When the king of Egypt was told that the people had fled, the mind of Pharaoh and his servants was changed toward the people, and they said, “What is this we have done, that we have let Israel go from serving us?” So he made ready his chariot and took his army with him, and took six hundred chosen chariots and all the other chariots of Egypt with officers over all of them. And the LORD hardened the heart of Pharaoh king of Egypt, and he pursued the people of Israel while the people of Israel were going out defiantly. The Egyptians pursued them, all Pharaoh’s horses and chariots and his horsemen and his army, and overtook them encamped at the sea, by Pi-hahiroth, in front of Baal-zephon. When Pharaoh drew near, the people of Israel lifted up their eyes, and behold, the Egyptians were marching after them, and they feared greatly. And the people of Israel cried out to the LORD. They said to Moses, “Is it because there are no graves in Egypt that you have taken us away to die in the wilderness? What have you done to us in bringing us out of Egypt? Is not this what we said to you in Egypt: ‘Leave us alone that we may serve the Egyptians’? For it would have been better for us to serve the Egyptians than to die in the wilderness.” And Moses said to the people, “Fear not, stand firm, and see the salvation of the LORD, which he will work for you today. For the Egyptians whom you see today, you shall never see again. The LORD will fight for you, and you have only to be silent.”

Oh beloved, it is true.

There are indeed battles to fight. And in the fights we may become quite battered and bruised. However, G_d has no desire that we lose a battle. Not even one. However again, the path to our victories is completely different than anything that we would expect.

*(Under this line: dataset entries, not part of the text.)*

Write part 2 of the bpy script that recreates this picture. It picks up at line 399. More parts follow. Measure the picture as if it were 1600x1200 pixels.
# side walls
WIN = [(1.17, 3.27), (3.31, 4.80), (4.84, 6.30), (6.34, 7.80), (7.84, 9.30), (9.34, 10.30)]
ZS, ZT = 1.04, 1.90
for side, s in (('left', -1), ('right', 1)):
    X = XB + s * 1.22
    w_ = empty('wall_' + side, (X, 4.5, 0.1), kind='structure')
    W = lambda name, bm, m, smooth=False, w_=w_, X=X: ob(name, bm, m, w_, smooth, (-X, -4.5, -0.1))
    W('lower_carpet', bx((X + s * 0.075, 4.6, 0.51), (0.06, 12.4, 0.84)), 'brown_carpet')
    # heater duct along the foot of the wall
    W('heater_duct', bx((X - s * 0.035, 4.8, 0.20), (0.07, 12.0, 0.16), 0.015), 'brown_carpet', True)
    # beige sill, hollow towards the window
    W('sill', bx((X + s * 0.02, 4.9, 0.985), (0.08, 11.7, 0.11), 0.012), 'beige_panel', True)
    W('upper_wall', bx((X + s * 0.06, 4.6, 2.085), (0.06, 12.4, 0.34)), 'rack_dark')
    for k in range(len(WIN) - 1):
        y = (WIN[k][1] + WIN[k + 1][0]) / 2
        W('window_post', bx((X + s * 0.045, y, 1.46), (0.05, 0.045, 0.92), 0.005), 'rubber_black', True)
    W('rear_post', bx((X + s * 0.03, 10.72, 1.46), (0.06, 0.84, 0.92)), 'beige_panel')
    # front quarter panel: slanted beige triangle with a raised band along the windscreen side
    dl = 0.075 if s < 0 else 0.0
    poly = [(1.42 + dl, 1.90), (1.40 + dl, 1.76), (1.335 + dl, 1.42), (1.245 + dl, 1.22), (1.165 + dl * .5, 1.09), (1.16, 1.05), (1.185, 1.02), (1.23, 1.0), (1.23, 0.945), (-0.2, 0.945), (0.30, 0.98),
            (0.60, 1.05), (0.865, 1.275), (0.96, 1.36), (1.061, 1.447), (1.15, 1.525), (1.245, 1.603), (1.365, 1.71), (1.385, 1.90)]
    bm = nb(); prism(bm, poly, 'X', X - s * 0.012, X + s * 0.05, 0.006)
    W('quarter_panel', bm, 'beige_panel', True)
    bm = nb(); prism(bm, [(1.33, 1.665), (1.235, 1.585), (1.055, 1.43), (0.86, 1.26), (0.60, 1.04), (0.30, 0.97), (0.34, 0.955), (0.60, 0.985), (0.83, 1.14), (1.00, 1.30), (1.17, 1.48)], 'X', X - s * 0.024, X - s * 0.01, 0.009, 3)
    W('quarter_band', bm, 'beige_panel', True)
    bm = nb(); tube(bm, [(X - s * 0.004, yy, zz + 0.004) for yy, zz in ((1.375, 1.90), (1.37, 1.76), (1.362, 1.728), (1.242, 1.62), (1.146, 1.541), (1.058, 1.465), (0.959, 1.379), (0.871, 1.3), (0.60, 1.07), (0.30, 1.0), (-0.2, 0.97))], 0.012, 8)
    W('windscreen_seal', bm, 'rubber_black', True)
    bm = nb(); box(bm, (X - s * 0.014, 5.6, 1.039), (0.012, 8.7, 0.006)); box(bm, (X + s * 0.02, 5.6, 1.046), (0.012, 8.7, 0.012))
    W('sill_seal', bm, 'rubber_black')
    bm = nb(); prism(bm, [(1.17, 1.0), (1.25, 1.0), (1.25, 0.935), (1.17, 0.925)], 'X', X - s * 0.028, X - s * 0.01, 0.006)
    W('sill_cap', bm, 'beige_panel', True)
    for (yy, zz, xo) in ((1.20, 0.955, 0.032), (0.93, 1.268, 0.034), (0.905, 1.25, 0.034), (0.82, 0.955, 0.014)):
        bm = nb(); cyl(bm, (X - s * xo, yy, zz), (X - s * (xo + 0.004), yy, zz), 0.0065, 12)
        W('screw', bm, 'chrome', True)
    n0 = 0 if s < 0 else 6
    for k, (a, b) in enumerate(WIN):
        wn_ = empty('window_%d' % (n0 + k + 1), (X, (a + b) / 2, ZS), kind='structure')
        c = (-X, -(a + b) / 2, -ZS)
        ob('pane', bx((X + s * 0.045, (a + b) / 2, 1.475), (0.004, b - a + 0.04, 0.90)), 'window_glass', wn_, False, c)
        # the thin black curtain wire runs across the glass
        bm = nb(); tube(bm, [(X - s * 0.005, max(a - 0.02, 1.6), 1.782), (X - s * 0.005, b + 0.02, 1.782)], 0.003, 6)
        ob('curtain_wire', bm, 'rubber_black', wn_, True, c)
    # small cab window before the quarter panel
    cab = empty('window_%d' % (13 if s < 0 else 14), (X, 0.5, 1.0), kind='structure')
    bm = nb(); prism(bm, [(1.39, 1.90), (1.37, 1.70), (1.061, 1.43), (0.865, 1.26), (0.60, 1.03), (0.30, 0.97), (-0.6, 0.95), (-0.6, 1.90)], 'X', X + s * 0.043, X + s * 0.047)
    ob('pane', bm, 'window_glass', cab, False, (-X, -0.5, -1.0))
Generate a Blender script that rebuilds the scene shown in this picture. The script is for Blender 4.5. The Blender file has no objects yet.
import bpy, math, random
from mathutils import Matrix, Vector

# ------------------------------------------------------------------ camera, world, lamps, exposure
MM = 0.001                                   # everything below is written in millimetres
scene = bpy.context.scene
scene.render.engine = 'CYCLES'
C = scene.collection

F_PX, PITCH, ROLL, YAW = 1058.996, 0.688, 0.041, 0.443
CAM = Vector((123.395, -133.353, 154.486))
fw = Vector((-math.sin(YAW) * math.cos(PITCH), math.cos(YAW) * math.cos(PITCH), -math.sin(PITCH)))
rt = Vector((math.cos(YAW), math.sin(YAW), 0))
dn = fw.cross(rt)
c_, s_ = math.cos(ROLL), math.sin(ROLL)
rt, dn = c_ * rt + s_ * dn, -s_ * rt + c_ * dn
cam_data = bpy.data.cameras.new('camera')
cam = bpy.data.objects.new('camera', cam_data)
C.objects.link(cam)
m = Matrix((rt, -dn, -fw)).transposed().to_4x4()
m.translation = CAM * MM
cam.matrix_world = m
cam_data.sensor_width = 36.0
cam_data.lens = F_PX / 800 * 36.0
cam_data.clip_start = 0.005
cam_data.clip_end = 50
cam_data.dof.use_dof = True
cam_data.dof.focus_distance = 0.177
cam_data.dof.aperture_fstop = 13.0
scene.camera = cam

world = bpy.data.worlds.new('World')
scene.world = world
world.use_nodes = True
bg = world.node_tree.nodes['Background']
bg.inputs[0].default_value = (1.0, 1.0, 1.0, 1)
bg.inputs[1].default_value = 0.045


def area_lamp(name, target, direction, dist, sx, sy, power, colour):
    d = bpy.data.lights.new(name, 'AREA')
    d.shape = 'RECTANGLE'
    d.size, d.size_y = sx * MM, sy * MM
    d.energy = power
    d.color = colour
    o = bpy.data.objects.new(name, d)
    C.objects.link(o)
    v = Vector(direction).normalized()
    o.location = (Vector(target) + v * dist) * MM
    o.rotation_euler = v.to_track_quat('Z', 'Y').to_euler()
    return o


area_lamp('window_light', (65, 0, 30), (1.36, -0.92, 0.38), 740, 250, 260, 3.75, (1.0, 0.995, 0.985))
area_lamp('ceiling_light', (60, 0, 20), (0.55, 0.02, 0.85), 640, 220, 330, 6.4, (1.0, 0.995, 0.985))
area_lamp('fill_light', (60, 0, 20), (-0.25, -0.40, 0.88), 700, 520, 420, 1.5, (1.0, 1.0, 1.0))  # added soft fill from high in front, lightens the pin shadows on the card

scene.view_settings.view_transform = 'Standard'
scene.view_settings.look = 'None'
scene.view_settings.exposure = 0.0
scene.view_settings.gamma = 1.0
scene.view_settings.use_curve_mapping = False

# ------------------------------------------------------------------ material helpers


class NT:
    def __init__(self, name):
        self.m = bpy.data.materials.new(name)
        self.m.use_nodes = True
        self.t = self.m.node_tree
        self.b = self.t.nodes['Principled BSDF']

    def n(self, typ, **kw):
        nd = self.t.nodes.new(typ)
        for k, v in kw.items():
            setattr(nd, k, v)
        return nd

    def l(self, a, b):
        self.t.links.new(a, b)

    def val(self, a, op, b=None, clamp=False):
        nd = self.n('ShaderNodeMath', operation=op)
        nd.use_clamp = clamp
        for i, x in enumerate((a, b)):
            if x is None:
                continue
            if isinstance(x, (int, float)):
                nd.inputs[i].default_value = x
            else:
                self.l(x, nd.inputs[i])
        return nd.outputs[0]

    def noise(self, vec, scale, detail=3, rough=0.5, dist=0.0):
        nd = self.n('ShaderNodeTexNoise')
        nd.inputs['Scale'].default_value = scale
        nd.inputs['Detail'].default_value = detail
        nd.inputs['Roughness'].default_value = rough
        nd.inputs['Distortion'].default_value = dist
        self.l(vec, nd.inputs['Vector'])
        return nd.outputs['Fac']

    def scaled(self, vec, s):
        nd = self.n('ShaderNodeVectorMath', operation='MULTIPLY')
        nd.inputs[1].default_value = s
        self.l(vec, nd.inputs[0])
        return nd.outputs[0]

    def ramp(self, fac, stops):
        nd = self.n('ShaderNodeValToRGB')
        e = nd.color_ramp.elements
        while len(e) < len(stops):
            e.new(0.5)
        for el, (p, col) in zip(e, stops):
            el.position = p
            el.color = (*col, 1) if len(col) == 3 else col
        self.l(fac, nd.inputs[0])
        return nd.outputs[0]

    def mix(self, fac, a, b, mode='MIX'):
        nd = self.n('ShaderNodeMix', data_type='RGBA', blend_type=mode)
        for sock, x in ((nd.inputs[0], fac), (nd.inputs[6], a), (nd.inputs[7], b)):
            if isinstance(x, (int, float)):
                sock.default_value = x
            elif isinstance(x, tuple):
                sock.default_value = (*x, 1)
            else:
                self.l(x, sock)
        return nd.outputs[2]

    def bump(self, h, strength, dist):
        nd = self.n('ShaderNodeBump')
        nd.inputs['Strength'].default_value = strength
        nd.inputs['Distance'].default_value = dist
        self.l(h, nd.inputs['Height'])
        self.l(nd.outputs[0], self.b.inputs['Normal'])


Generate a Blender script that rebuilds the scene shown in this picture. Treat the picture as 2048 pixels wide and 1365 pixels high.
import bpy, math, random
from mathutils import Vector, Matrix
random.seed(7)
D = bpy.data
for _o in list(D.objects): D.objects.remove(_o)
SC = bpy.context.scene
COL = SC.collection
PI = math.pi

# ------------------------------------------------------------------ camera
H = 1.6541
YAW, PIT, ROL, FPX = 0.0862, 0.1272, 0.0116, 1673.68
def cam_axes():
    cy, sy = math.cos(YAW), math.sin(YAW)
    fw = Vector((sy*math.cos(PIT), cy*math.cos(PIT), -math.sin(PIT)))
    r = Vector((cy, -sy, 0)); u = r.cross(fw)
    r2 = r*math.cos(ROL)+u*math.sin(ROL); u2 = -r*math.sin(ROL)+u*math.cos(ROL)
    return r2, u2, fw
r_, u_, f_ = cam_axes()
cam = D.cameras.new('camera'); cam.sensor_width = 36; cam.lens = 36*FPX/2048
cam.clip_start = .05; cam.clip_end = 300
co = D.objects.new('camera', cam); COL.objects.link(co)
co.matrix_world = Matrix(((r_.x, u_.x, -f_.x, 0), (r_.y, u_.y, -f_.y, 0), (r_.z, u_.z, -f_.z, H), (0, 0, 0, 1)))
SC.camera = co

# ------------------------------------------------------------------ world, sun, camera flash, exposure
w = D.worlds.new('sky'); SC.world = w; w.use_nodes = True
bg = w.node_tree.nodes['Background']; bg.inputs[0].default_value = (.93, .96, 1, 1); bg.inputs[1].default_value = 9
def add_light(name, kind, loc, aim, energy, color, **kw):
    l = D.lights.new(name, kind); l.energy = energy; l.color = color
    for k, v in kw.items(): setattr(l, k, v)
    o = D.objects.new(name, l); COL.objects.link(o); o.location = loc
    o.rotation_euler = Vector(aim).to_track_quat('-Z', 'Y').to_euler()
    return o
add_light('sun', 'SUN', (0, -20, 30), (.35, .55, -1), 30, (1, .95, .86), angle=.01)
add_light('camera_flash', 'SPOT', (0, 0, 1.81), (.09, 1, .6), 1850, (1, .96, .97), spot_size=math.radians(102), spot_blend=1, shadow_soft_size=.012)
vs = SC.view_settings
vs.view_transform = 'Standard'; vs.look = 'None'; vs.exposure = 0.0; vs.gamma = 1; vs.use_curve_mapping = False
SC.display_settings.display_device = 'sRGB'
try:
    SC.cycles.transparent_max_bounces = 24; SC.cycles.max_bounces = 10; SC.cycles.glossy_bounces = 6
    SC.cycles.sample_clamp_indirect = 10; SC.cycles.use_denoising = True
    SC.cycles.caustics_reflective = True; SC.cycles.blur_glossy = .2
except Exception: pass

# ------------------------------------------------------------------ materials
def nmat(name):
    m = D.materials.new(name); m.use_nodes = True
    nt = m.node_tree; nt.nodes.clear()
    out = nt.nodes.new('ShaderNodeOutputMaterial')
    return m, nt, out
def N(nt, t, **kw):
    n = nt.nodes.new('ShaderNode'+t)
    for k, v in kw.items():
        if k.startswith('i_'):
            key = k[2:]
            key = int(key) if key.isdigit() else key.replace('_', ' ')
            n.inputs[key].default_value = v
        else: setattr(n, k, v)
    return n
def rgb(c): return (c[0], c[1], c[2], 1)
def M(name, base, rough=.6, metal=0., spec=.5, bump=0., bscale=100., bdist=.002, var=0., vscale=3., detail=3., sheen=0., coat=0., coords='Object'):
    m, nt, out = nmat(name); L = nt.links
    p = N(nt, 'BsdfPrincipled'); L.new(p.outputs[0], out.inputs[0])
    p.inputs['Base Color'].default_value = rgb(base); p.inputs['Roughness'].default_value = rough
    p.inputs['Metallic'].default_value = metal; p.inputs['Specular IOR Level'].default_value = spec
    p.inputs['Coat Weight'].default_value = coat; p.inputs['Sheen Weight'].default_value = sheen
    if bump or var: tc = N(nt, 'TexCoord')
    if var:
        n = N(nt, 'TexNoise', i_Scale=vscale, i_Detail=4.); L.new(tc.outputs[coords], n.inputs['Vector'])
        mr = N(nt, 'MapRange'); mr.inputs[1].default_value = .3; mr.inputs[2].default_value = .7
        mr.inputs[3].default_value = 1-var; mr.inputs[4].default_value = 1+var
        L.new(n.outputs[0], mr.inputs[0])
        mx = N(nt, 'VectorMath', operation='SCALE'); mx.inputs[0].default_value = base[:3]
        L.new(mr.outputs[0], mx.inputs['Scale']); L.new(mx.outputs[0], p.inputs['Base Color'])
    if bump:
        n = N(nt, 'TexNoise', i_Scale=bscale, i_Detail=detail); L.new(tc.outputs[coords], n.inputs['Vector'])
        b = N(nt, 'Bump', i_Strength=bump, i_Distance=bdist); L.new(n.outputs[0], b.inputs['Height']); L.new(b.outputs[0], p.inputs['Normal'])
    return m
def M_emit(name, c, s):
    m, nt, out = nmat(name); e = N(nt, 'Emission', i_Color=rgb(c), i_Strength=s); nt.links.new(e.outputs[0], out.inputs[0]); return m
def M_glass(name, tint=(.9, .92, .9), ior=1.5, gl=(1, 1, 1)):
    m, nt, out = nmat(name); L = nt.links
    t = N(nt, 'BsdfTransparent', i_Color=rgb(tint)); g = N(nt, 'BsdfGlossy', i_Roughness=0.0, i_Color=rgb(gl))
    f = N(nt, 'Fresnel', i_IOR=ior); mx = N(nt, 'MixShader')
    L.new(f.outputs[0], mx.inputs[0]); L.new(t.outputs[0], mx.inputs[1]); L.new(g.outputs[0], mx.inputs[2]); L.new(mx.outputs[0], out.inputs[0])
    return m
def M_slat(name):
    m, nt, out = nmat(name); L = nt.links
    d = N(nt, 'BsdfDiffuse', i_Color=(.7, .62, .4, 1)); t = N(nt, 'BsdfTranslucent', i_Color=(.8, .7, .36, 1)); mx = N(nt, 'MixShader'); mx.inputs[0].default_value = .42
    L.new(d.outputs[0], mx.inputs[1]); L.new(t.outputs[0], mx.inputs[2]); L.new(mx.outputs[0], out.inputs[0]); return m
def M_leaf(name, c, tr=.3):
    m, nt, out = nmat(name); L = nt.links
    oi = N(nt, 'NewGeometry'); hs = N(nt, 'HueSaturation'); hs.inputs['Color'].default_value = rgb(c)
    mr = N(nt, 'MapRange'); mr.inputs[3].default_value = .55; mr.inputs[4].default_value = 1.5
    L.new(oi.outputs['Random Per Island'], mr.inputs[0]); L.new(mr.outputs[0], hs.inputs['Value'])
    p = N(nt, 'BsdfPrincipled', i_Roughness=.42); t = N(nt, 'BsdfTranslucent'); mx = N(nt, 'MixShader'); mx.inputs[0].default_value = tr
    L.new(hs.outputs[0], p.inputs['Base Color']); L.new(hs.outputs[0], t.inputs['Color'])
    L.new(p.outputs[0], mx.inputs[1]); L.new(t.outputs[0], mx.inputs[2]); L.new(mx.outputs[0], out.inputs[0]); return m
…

And, if we miss the truth of how this works, we risk the bloodying of ourselves in banging our soulish heads against the walls of our circumstances. We can, because of the impulse of battle, sense that we are to engage our enemies with resistive force.

Oh yes, we are to resist. But, our resistance needs to look more like the stillness the ultra-fast Shaolin warriors learn to maintain on the inside. There, in waiting, and in the absolute absence of animosity comes a power for overcoming that we never expected before in our flesh-bound lives.

For, down in the spiritual bowels of the inner man is a strength to overcome that no force can resist. None.

Can we see it?

Read the passage. The enemy was not the Egyptians. The enemy of both the lives of the Hebrews and the Egyptians themselves was their fickleness and resulting hardness of heart. In their recalcitrance and hatred they brought the waters of a very deep red sea down on themselves.

If one reads the entire story (and all stories in the Word are both true and tell deeper truths) we see that the Egyptians were witness to an incredible miracle. The very waters of the sea were dammed up on both sides and the muck of the bottom had become a roadway.

But, instead of seeing the beauty and power of the One Who was saving His people, the Egyptians tore into the situation with a hard and heated rage  – and it was their end.

However, have you ever considered what would have happened if the Hebrews responded in kind? Or, if they had rushed headlong into the waters to avoid the fearsome warriors trampling their direction? Of course, they would have died.

And so, hopefully the point is clear here. It is a lesson this fool of a writer is constantly having to re-learn. Often, even most often, standing still – alert and ready to move – without a bit of fear or anger or vengeance in our minds, is the surest path to victory.

Tonight is your night. Stillness is the way through.

Whoever does not fight the one who despises him, neither in word not in thought, has received true knowledge and demonstrates a firm trust in God.